I protagonisti sono due personaggi a loro modo solitari: Sean è un presentatore del meteo da poco single e che non riesce ad andare avanti dopo l’abbandono da parte del suo compagno; Ernesto è un operaio messicano che a Los Angeles cerca di sbarcare il lunario con lavoretti occasionali. Il loro incontro – dovuto al terrazzo da ridipingere – cambierà le loro solitudini. Butler (anche sceneggiatore) si pone all’estremo opposto del suo film precedente, gioca sull’economia di personaggi e situazioni, sembra voler quasi rarefare la commedia per far emergere al meglio le personalità e i loro tratti.
Il film infatti più che raccontare cosa accade ai due li fa raccontare, mette due mondi opposti – quello benestante e raffinato di Sean e quello gretto e vagamente omofobo di Ernesto – a confronto e lascia che si conoscano e si scontrano dando ai personaggi il modo di esprimersi con le parole, i gesti, la mimica: bravissimi in questo senso i due protagonisti, Matt Bomer e la rivelazione Alejandro Patino, a incarnare mondi interiori racchiusi nei limiti spaziali e narrativi del racconto.

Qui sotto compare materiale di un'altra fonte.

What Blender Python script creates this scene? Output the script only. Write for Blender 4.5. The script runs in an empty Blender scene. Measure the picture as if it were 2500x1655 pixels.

Un film piccolo, forse piccolissimo a cui Butler non sa dare sempre la spinta in grado di superare qualche cliché e semplificazione, ma anche un’opera abile a giocare di rimessa e a curare in modo efficace i pochi elementi a sua disposizione. In America li chiamano “feel good movies”, film che fanno stare bene: definizione appropriata.